Gutachten zu Theater Erfurt soll veröffentlicht werden
Das Gutachten zu Vorwürfen mutmaßlicher sexueller Übergriffe und Machtmissbrauch am Theater Erfurt soll nach Willen des Stadtrats veröffentlicht werden. Dabei solle allerdings der Opferschutz berücksichtigt werden, so der Ratsbeschluss von Mittwochabend. «Daran arbeiten wir aktuell», sagte Christoph Bimböse, Referent des Oberbürgermeisters Andreas Bausewein (SPD), am Donnerstag. Unklar sei aber, wann das Dokument in geeigneter Form öffentlich gemacht werden könne. Der Stadtrat habe keine Frist dazu gesetzt.
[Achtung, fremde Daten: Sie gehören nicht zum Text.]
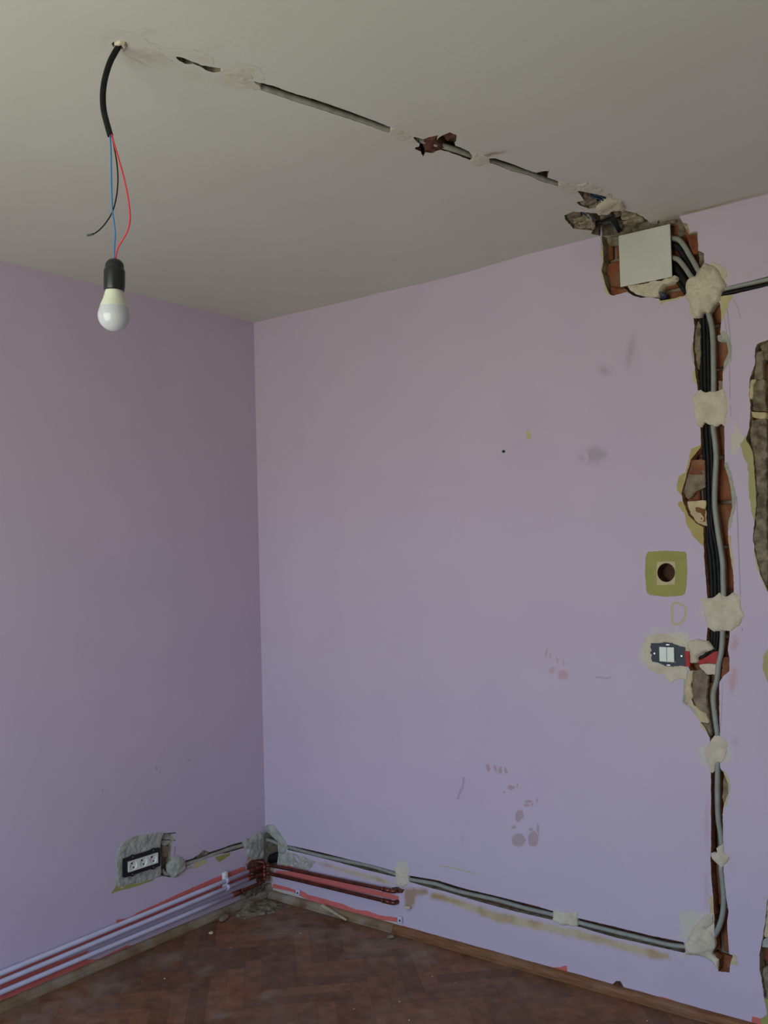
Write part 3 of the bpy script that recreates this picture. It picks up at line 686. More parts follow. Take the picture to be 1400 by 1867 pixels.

Bis Ende April allerdings soll nach Ratsbeschluss ein weiteres Gutachten vorliegen. Dafür soll die Stadtverwaltung eine Kanzlei beauftragen, die das Handeln der Verwaltung in der Sache untersucht. Auch der Umgang der Stadtverwaltung mit der früheren Gleichstellungsbeauftragten Mary-Ellen Witzmann soll darin begutachtet werden.
Witzmann hatte die Vorwürfe sexuell motivierter Pflichtverletzungen gegenüber Frauen und Machtmissbrauch am Theater Erfurt im vergangenen Herbst öffentlich gemacht. Die Stadt hatte daraufhin eine Anwaltskanzlei mit dem Gutachten zur Aufklärung der Vorwürfe beauftragt und Witzmann fristlos gekündigt. Bausewein hatte ihr unter anderem eigenmächtiges Handeln vorgeworfen. Gegen ihre Entlassung wehrt sich Witzmann derzeit gerichtlich.
Die Stadtverwaltung machte bislang unter Verweis auf Datenschutz nur grobe Angaben zu den Ergebnissen des Untersuchungsberichts. Demnach sind die Vorwürfe am Theater Erfurt zwar nicht als Straftaten verfolgbar. Allerdings hatte die Kanzlei «Rechts- und Regelverstöße, denen mit Maßnahmen zu begegnen ist» festgestellt. Stadträte verschiedener Fraktionen kritisierten, dass sie das rund 120 Seiten umfassende Gutachten bislang nur vor Ort einsehen durften und über den konkreten Inhalt Stillschweigen bewahren mussten, da sie zur Ansicht eine Verschwiegenheitserklärung unterzeichnen mussten.
Der Stadtrat beschloss am Mittwochabend zudem, dass ein externer Prüfer die wirtschaftliche Führung des Theaters unter die Lupe nehmen solle. Durch das Gutachten zu den Vorwürfen am Theater stehen auch mutmaßliche Vermögensdelikte im Raum.
Schon am Mittwoch vergangener Woche war der bisherige Generalintendant des Theaters Guy Montavon in einer nicht öffentlichen Sondersitzung des Stadtrats infolge der Querelen als Werkleiter abberufen worden. Seine Freistellung werde in beidseitigem Einvernehmen zunächst unbefristet fortgesetzt, sagte Bimböse. Ziel sei einen neuen Aufhebungsvertrag mit ihm zu verhandeln. Einem bereits zwischen Stadtverwaltung und Montavon ausgearbeiteten Aufhebungsvertrag hatte der Stadtrat in der Sondersitzung vor einer Woche nicht zugestimmt. Der Vertrag enthielt nach Angaben von Kulturdezernent Tobias Knoblich auch eine Entlastungsklausel, mit der ein Schlussstrich für Montavon gezogen worden wäre.